:: Your objective ::
Go through the records below from the first line and print each one exactly, stopping after the line that contains "SC = bpy.context.scene". Do not print pictures or anything past that line.

= = = =

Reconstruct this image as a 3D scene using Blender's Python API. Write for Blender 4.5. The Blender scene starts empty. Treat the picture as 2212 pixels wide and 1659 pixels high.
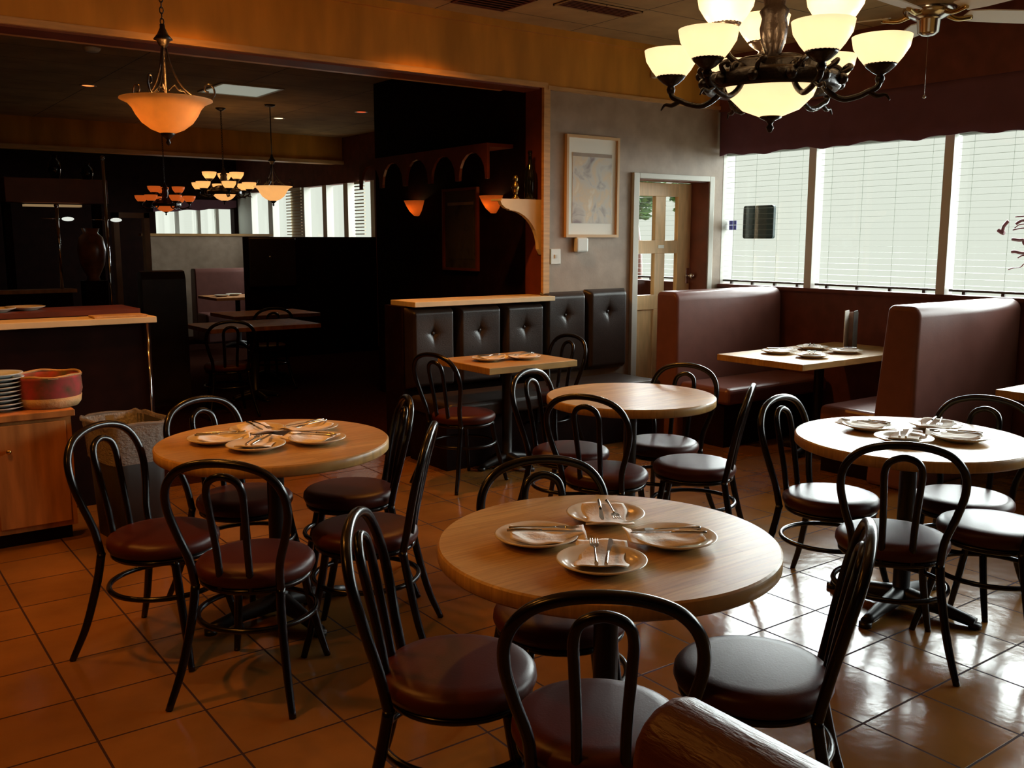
import bpy, bmesh, math, random
from mathutils import Vector, Matrix
PI = math.pi
random.seed(7)
C = bpy.context.scene.collection
SC = bpy.context.scene

# ------------------------------------------------------------------ camera
CAMZ, YAW, PITCH, FPX = 1.57, 0.63385, 0.15173, 2045.2
cam_d = bpy.data.cameras.new('camera'); cam = bpy.data.objects.new('camera', cam_d); C.objects.link(cam)
cam_d.sensor_width = 36.0; cam_d.lens = FPX / 2212 * 36.0; cam_d.clip_start = 0.05; cam_d.clip_end = 200
cam.location = (0, 0, CAMZ); cam.rotation_mode = 'XYZ'; cam.rotation_euler = (PI/2 - PITCH, 0, -YAW)
SC.camera = cam
SC.view_settings.view_transform = 'Standard'; SC.view_settings.look = 'None'
SC.view_settings.gamma = 1.0; SC.view_settings.exposure = 0.0; SC.view_settings.use_curve_mapping = False
SC.cycles.max_bounces = 8; SC.cycles.diffuse_bounces = 4; SC.cycles.glossy_bounces = 4
SC.cycles.transmission_bounces = 6; SC.cycles.sample_clamp_indirect = 4.0

# ------------------------------------------------------------------ world and daylight
w = bpy.data.worlds.new('world'); SC.world = w; w.use_nodes = True
bg = w.node_tree.nodes['Background']; bg.inputs[0].default_value = (0.93, 1.0, 0.86, 1); bg.inputs[1].default_value = 0.85
def daylight(name, az, el, ang, energy):
    # broad overcast sky light coming in through the window wall
    sd = bpy.data.lights.new(name, 'SUN'); so = bpy.data.objects.new(name, sd); C.objects.link(so)
    sd.energy = energy; sd.angle = math.radians(ang); sd.color = (0.90, 1.0, 0.98)
    az, el = math.radians(az), math.radians(el)
    so.rotation_euler = Vector((math.sin(az)*math.cos(el), math.cos(az)*math.cos(el), math.sin(el))).to_track_quat('Z', 'Y').to_euler()
daylight('bright_sky_beyond_the_windows', 53, 22, 44, 17.0)
daylight('sky_light_from_the_street_side', 100, 20, 60, 12.0)
WARM = (1.0, 0.36, 0.05)

# ------------------------------------------------------------------ materials
def new_mat(name):
    m = bpy.data.materials.new(name); m.use_nodes = True
    nt = m.node_tree; b = nt.nodes['Principled BSDF']
    return m, nt, b
def N(nt, t, **kw):
    n = nt.nodes.new(t)
    for k, v in kw.items(): setattr(n, k, v)
    return n
def mat(name, col, rough=0.5, metal=0.0, var=0.0, scale=8.0, bump=0.0, bscale=40.0, stretch=(1,1,1), spec=0.5, coat=0.0, emit=None, es=0.0, col2=None):
    m, nt, b = new_mat(name)
    b.inputs['Base Color'].default_value = (*col, 1); b.inputs['Roughness'].default_value = rough
    b.inputs['Metallic'].default_value = metal; b.inputs['Specular IOR Level'].default_value = spec
    b.inputs['Coat Weight'].default_value = coat; b.inputs['Coat Roughness'].default_value = 0.15
    tc = N(nt, 'ShaderNodeTexCoord'); mp = N(nt, 'ShaderNodeMapping'); mp.inputs['Scale'].default_value = stretch
    nt.links.new(tc.outputs['Object'], mp.inputs['Vector'])
    if var or col2:
        nz = N(nt, 'ShaderNodeTexNoise'); nz.inputs['Scale'].default_value = scale; nz.inputs['Detail'].default_value = 6
        nt.links.new(mp.outputs[0], nz.inputs['Vector'])
        cr = N(nt, 'ShaderNodeValToRGB'); cr.color_ramp.elements[0].position = .32; cr.color_ramp.elements[1].position = .68
        lo = col2 or tuple(max(0, c*(1-var)) for c in col)
        cr.color_ramp.elements[0].color = (*lo, 1); cr.color_ramp.elements[1].color = (*(tuple(min(1, c*(1+var)) for c in col) if not col2 else col), 1)
        nt.links.new(nz.outputs['Fac'], cr.inputs[0]); nt.links.new(cr.outputs[0], b.inputs['Base Color'])
    if bump:
        nb = N(nt, 'ShaderNodeTexNoise'); nb.inputs['Scale'].default_value = bscale; nb.inputs['Detail'].default_value = 4
        nt.links.new(mp.outputs[0], nb.inputs['Vector'])
        bp = N(nt, 'ShaderNodeBump'); bp.inputs['Strength'].default_value = bump; bp.inputs['Distance'].default_value = 0.01
        nt.links.new(nb.outputs['Fac'], bp.inputs['Height']); nt.links.new(bp.outputs[0], b.inputs['Normal'])
    if emit:
        b.inputs['Emission Color'].default_value = (*emit, 1); b.inputs['Emission Strength'].default_value = es
    return m
def brick_mat(name, c1, c2, mortar, bw, rh, ms, off=0.0, shift=(0,0,0), rough=0.3, bump=0.2, grain=None, wave=0.0, spec=0.5, world=False, coat=0.0, rot=(0,0,0)):
    m, nt, b = new_mat(name); b.inputs['Roughness'].default_value = rough; b.inputs['Specular IOR Level'].default_value = spec
    b.inputs['Coat Weight'].default_value = coat; b.inputs['Coat Roughness'].default_value = 0.2
    tc = N(nt, 'ShaderNodeTexCoord'); mp = N(nt, 'ShaderNodeMapping'); mp.inputs['Location'].default_value = shift; mp.inputs['Rotation'].default_value = rot
    src = tc.outputs['Object']
    if world:
        g = N(nt, 'ShaderNodeNewGeometry'); src = g.outputs['Position']
    nt.links.new(src, mp.inputs['Vector'])
    br = N(nt, 'ShaderNodeTexBrick'); br.offset = off; br.offset_frequency = 2; br.squash = 1.0
    br.inputs['Scale'].default_value = 1.0; br.inputs['Brick Width'].default_value = bw; br.inputs['Row Height'].default_value = rh
    br.inputs['Mortar Size'].default_value = ms; br.inputs['Mortar Smooth'].default_value = 0.2; br.inputs['Bias'].default_value = 0.0
    br.inputs['Color1'].default_value = (*c1, 1); br.inputs['Color2'].default_value = (*c2, 1); br.inputs['Mortar'].default_value = (*mortar, 1)
    nt.links.new(mp.outputs[0], br.inputs['Vector'])
    nz = N(nt, 'ShaderNodeTexNoise'); nz.inputs['Scale'].default_value = 3.0; nz.inputs['Detail'].default_value = 7
    m2 = N(nt, 'ShaderNodeMapping'); m2.inputs['Scale'].default_value = grain or (1,1,1)
    nt.links.new(src, m2.inputs['Vector']); nt.links.new(m2.outputs[0], nz.inputs['Vector'])
    mr = N(nt, 'ShaderNodeMapRange'); mr.inputs['From Min'].default_value = .25; mr.inputs['From Max'].default_value = .75
    mr.inputs['To Min'].default_value = .72; mr.inputs['To Max'].default_value = 1.2
    nt.links.new(nz.outputs['Fac'], mr.inputs['Value'])
    mx = N(nt, 'ShaderNodeVectorMath', operation='SCALE'); nt.links.new(br.outputs['Color'], mx.inputs[0]); nt.links.new(mr.outputs[0], mx.inputs['Scale'])
    nt.links.new(mx.outputs[0], b.inputs['Base Color'])
    bp = N(nt, 'ShaderNodeBump'); bp.inputs['Strength'].default_value = bump; bp.inputs['Distance'].default_value = 0.004; bp.invert = True
    nt.links.new(br.outputs['Fac'], bp.inputs['Height'])
    last = bp
    if wave:
        n3 = N(nt, 'ShaderNodeTexNoise'); n3.inputs['Scale'].default_value = 9.0; n3.inputs['Detail'].default_value = 3
        nt.links.new(src, n3.inputs['Vector'])
        b2 = N(nt, 'ShaderNodeBump'); b2.inputs['Strength'].default_value = wave; b2.inputs['Distance'].default_value = 0.01
        nt.links.new(n3.outputs['Fac'], b2.inputs['Height']); nt.links.new(bp.outputs[0], b2.inputs['Normal']); last = b2
    nt.links.new(last.outputs[0], b.inputs['Normal'])
    rr = N(nt, 'ShaderNodeMapRange'); rr.inputs['To Min'].default_value = rough; rr.inputs['To Max'].default_value = max(.85, rough)
    nt.links.new(br.outputs['Fac'], rr.inputs['Value']); nt.links.new(rr.outputs[0], b.inputs['Roughness'])
    return m
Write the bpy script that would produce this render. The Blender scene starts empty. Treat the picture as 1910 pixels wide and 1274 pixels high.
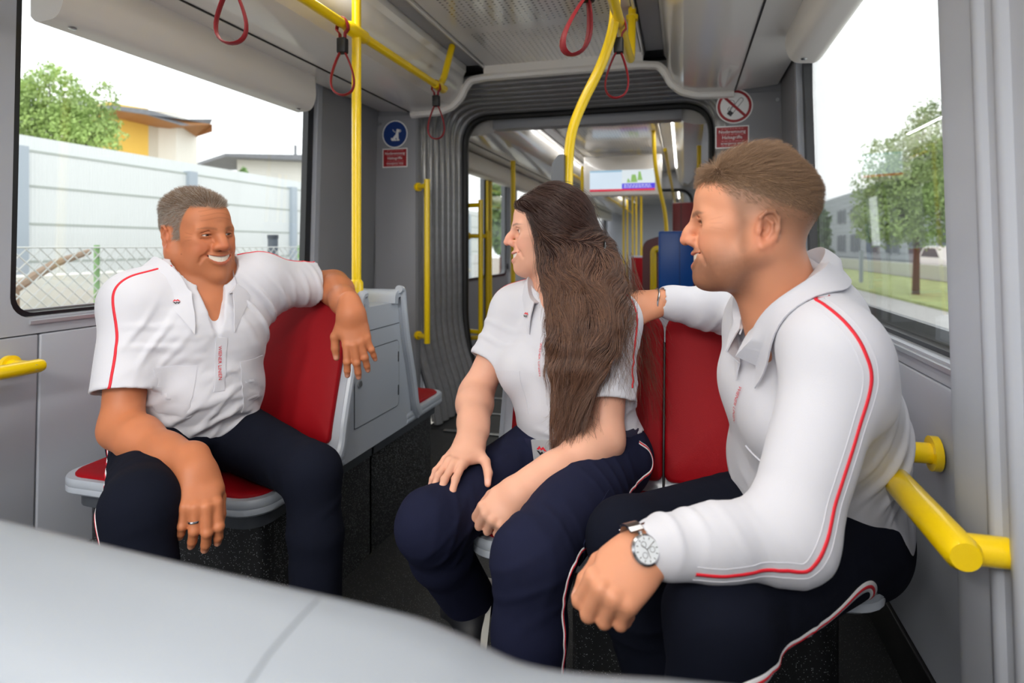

= = = =

:: Output for this task ::
Reconstruct this image as a 3D scene using Blender's Python API. Write for Blender 4.5. The Blender scene starts empty. Treat the picture as 2212 pixels wide and 1659 pixels high.
import bpy, bmesh, math, random
from mathutils import Vector, Matrix
PI = math.pi
random.seed(7)
C = bpy.context.scene.collection
SC = bpy.context.scene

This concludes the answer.